F. Duparc bat en brèche l’idée que l’on se fait souvent d’un Winnicott qui aurait négligé le rôle du père dans la constitution de la psyché en rendant compte d’une lecture exhaustive de textes qui montrent l’évolution de la pensée de Winnicott au fil des années sur ce sujet.
Un groupe de psychanalystes canadiens se penche sur la conception de l’agressivité de Winnicott conçue comme une force de vie et donc liée à la créativité.
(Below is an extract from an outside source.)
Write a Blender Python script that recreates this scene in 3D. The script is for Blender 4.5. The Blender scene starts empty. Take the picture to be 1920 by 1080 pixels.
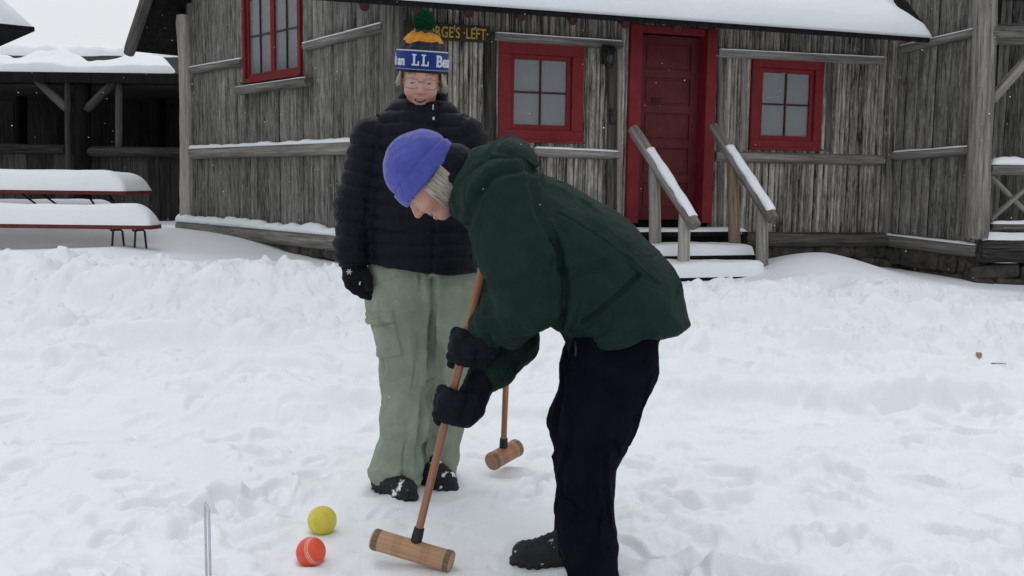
import bpy, bmesh, math, random
import numpy as np
from mathutils import Vector, Matrix, noise as mnoise
random.seed(7)
sc = bpy.context.scene
COL = sc.collection
PI = math.pi
R_ = math.radians

# ------------------------------------------------------------------ camera
CAMH, FPX = 1.16, 1800.0
PITCH, ROLL = math.atan(198/FPX), R_(0.7)
fwd = Vector((0, math.cos(PITCH), -math.sin(PITCH)))
rt0 = Vector((1, 0, 0)); up0 = rt0.cross(fwd)
rt = rt0*math.cos(ROLL) + up0*math.sin(ROLL)
up = up0*math.cos(ROLL) - rt0*math.sin(ROLL)
CAMP = Vector((0, 0, CAMH))
cam = bpy.data.cameras.new("camera"); cam.sensor_width = 36; cam.lens = FPX/1920*36
cam.clip_start = 0.05; cam.clip_end = 3000
camo = bpy.data.objects.new("camera", cam); COL.objects.link(camo)
m = Matrix((rt, up, -fwd)).transposed().to_4x4(); m.translation = CAMP
camo.matrix_world = m
sc.camera = camo

def ray(px, py): return fwd + rt*((px-960)/FPX) + up*((540-py)/FPX)
def P(px, py, Y):
    d = ray(px, py); return CAMP + d*(Y/d.y)
def on_z(px, py, z):
    d = ray(px, py); return CAMP + d*((z-CAMH)/d.z)

# ------------------------------------------------------------------ numpy noise
def _h(ix, iy, iz):
    h = (ix.astype(np.uint32)*np.uint32(374761393) + iy.astype(np.uint32)*np.uint32(668265263) + iz.astype(np.uint32)*np.uint32(2246822519))
    h ^= h >> np.uint32(13); h *= np.uint32(1274126177); h ^= h >> np.uint32(16)
    return (h & np.uint32(0xffff)).astype(np.float32)/32767.5 - 1.0
def vn(p):
    p = np.asarray(p, np.float32)
    i = np.floor(p); f = p-i; i = i.astype(np.int64); f = f*f*f*(f*(f*6-15)+10)
    x, y, z = i[:, 0], i[:, 1], i[:, 2]; u, v, w = f[:, 0], f[:, 1], f[:, 2]
    def lx(yy, zz):
        a = _h(x, yy, zz); return a + (_h(x+1, yy, zz)-a)*u
    a = lx(y, z); b = lx(y+1, z); c = lx(y, z+1); d = lx(y+1, z+1)
    e = a+(b-a)*v; g = c+(d-c)*v
    return e+(g-e)*w
def fbm(p, o=4, gain=.5):
    p = np.asarray(p, np.float32); s = np.zeros(len(p), np.float32); a = 1.; 
    for k in range(o):
        s += a*vn(p*(2.03**k) + 17.3*k); a *= gain
    return s
def n1(x, y=0., z=0.): return mnoise.noise((x+.37, y+.61, z+.23))*1.1
def sstep(a, b, x):
    t = np.clip((x-a)/(b-a), 0, 1); return t*t*(3-2*t)

# ------------------------------------------------------------------ objects
def link(name, mesh, mats, parent=None, mat_world=None, smooth=True):
    o = bpy.data.objects.new(name, mesh); COL.objects.link(o)
    for m_ in (mats if isinstance(mats, (list, tuple)) else [mats]): mesh.materials.append(m_)
    if smooth: mesh.shade_smooth()
    if mat_world is not None: o.matrix_basis = mat_world
    if parent is not None:
        o.parent = parent; o.matrix_parent_inverse = world_of(parent).inverted()
    return o
def world_of(o):
    w = o.matrix_basis.copy()
    return world_of(o.parent) @ o.matrix_parent_inverse @ w if o.parent else w
def np_mesh(name, V, F, attrs=None):
    """V (n,3); F (k,4) or (k,3) numpy"""
    V = np.asarray(V, np.float32); F = np.asarray(F, np.int32)
    me = bpy.data.meshes.new(name)
    me.vertices.add(len(V)); me.vertices.foreach_set("co", V.ravel())
    k = F.shape[1]
    me.loops.add(F.size); me.loops.foreach_set("vertex_index", F.ravel())
    me.polygons.add(len(F)); me.polygons.foreach_set("loop_start", np.arange(0, F.size, k, dtype=np.int32))
    me.update(calc_edges=True)
    for nm, a in (attrs or {}).items():
        at = me.attributes.new(nm, 'FLOAT', 'POINT'); at.data.foreach_set("value", np.asarray(a, np.float32))
    return me
class MB:
    def __init__(s): s.v = []; s.f = []; s.sh = []; s.mi = []
    def add(s, vs, fs, shade=.5, mi=0):
        b = len(s.v); s.v += [tuple(v) for v in vs]; s.f += [tuple(i+b for i in f) for f in fs]
        s.sh += [shade]*len(vs); s.mi += [mi]*len(fs)
    def box(s, c, d, shade=.5, M=None, mi=0, bev=0.0):
        """chamfered box: centre c, full dims d"""
        bm = bmesh.new(); bmesh.ops.create_cube(bm, size=1)
        bmesh.ops.scale(bm, vec=d, verts=bm.verts)
        if bev > 0: bmesh.ops.bevel(bm, geom=bm.edges[:], offset=bev, segments=2, profile=.6, affect='EDGES')
        if M is not None: bmesh.ops.transform(bm, matrix=M, verts=bm.verts)
        bmesh.ops.translate(bm, vec=c, verts=bm.verts)
        bm.verts.index_update()
        s.add([v.co.copy() for v in bm.verts], [[v.index for v in f.verts] for f in bm.faces], shade, mi)
        bm.free()
    def tube(s, pts, rs, n=10, shade=.5, mi=0, cap=True):
        pts = [Vector(p) for p in pts]; vs = []; fs = []
        if not isinstance(rs, (list, tuple)): rs = [rs]*len(pts)
        T = [(pts[min(i+1, len(pts)-1)]-pts[max(i-1, 0)]).normalized() for i in range(len(pts))]
        ref = Vector((0, 0, 1)) if abs(T[0].z) < .9 else Vector((1, 0, 0))
        a = (ref - T[0]*ref.dot(T[0])).normalized()
        for i, p in enumerate(pts):
            a = (a - T[i]*a.dot(T[i])).normalized(); b = T[i].cross(a)
            for k in range(n):
                t = 2*PI*k/n; vs.append(p + (a*math.cos(t)+b*math.sin(t))*rs[i])
        for i in range(len(pts)-1):
            for k in range(n):
                fs.append((i*n+k, i*n+(k+1) % n, (i+1)*n+(k+1) % n, (i+1)*n+k))
        if cap:
            fs.append(tuple(range(n-1, -1, -1))); fs.append(tuple((len(pts)-1)*n+k for k in range(n)))
        s.add(vs, fs, shade, mi)
    def build(s, name, mats, parent=None, mw=None, smooth=False):
        me = bpy.data.meshes.new(name); me.from_pydata(s.v, [], s.f)
        me.polygons.foreach_set("material_index", s.mi)
        at = me.attributes.new("shade", 'FLOAT', 'POINT'); at.data.foreach_set("value", s.sh)
        me.update()
        return link(name, me, mats, parent, mw, smooth)
def empty(name, loc=(0, 0, 0)):
    o = bpy.data.objects.new(name, None); COL.objects.link(o); o.location = loc; o.empty_display_size = .2
    return o
def tag(o, label=None, cat=None, group=None, kind=None):
    if label: o["label"] = label
    if cat: o["category"] = cat
    if group: o["group"] = group
    if kind: o["kind"] = kind
    return o
def smooth_by_angle(o, deg=35):
    o.data.shade_smooth()
    try: o.data.set_sharp_from_angle(angle=R_(deg))
    except Exception: pass
    return o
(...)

C. Athanassiou-Popesco fait une étude approfondie du concept de « vrai-self ». Elle tente la tâche ardue voire impossible de resituer le concept de « vrai-self » et de « noyau du self » par rapport aux métapsychologies freudienne et kleinienne, étudiant les rapports entre vrai-self et narcissisme primaire, entre le self et le moi, entre les « objets subjectifs » et les objets internes. En suivant de façon très rigoureuse la pensée de Winnicott, elle montre les paradoxes, voire les apories d’une conception d’un « noyau du self inatteignable par l’objet » alors que le bébé doit pouvoir créer le monde externe, donc rencontrer l’objet. Elle expose ses propres idées sur un « moi narcissique » très proche du vrai self , mais situé dans une dynamique pulsionnelle.
D. Ribas étudie le clivage qui revêt des sens divers chez Winnicott, désignant certes des processus pathologiques, mais montrant aussi que Winnicott fait l’éloge du clivage, celui-ci comportant un contrepoint positif. Cela constitue encore un paradoxe dont on sait la fécondité chez cet auteur.